1er août 1929 : grande journée de lutte contre la guerre décidée par l’Internationale
Brutales répressions décidées par André Tardieu, président du Conseil, et de Jean Chiappe, préfet de police de Paris, durant toute la période de préparation de cette journée. Arrestations de Maurice Thorez, Benoît Frachon, Gaston Monmousseau, Marcel Paul, etc. Il y aura malgré tout de grandes manifestations ce jour-là.

 


Édouard Daladier à la Chambre des députés, 30 novembre 1939 : « L’unité française malgré la trahison communiste »

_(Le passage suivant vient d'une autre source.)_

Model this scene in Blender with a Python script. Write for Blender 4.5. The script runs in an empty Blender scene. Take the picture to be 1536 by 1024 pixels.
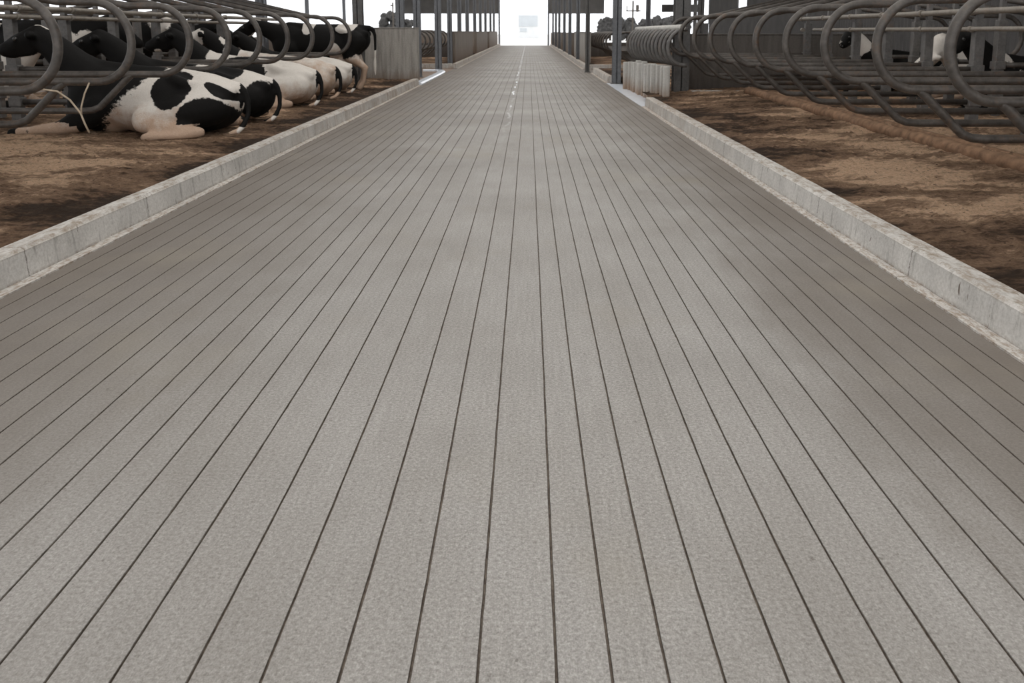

Impuissante à convaincre le monde, l’Allemagne avait pensé qu’elle briserait notre résistance par nos divisions intérieures. Elle avait compté sur l’action d’un parti qui, hier encore, dénonçait en elle et dans son régime les ennemis mortels de la civilisation et qui, aujourd’hui, prêche la trahison devant l’ennemi. […] Dès septembre, alors que tous les Français se levaient pour défendre la patrie, alors que les communistes du rang rejoignaient leurs régiments et allaient faire front au danger, les chefs communistes ont brusquement changé de position et se sont mis à la disposition de l’Allemagne. Quand nous avions encore la paix, ils poussaient à la guerre. Quand nos enfants tombent sous les obus et les balles, ils rejoignent le camp de l’ennemi. Cette abominable trahison n’a pas porté les fruits que l’Allemagne en attendait. Elle s’est heurtée au clair bon sens du peuple de France. Nous les traquerons sans trêve ni merci. Nous les briserons par toutes les rigueurs de la loi, conscients d’accomplir ainsi un devoir sacré envers ceux qui combattent et qui souffrent. Les forces morales de la France sont intactes. Mais les complices de l’ennemi et les traîtres, d’où qu’ils viennent et quel que soit le masque qu’ils mettent sur leur visage, n’ont pas droit de cité parmi nous.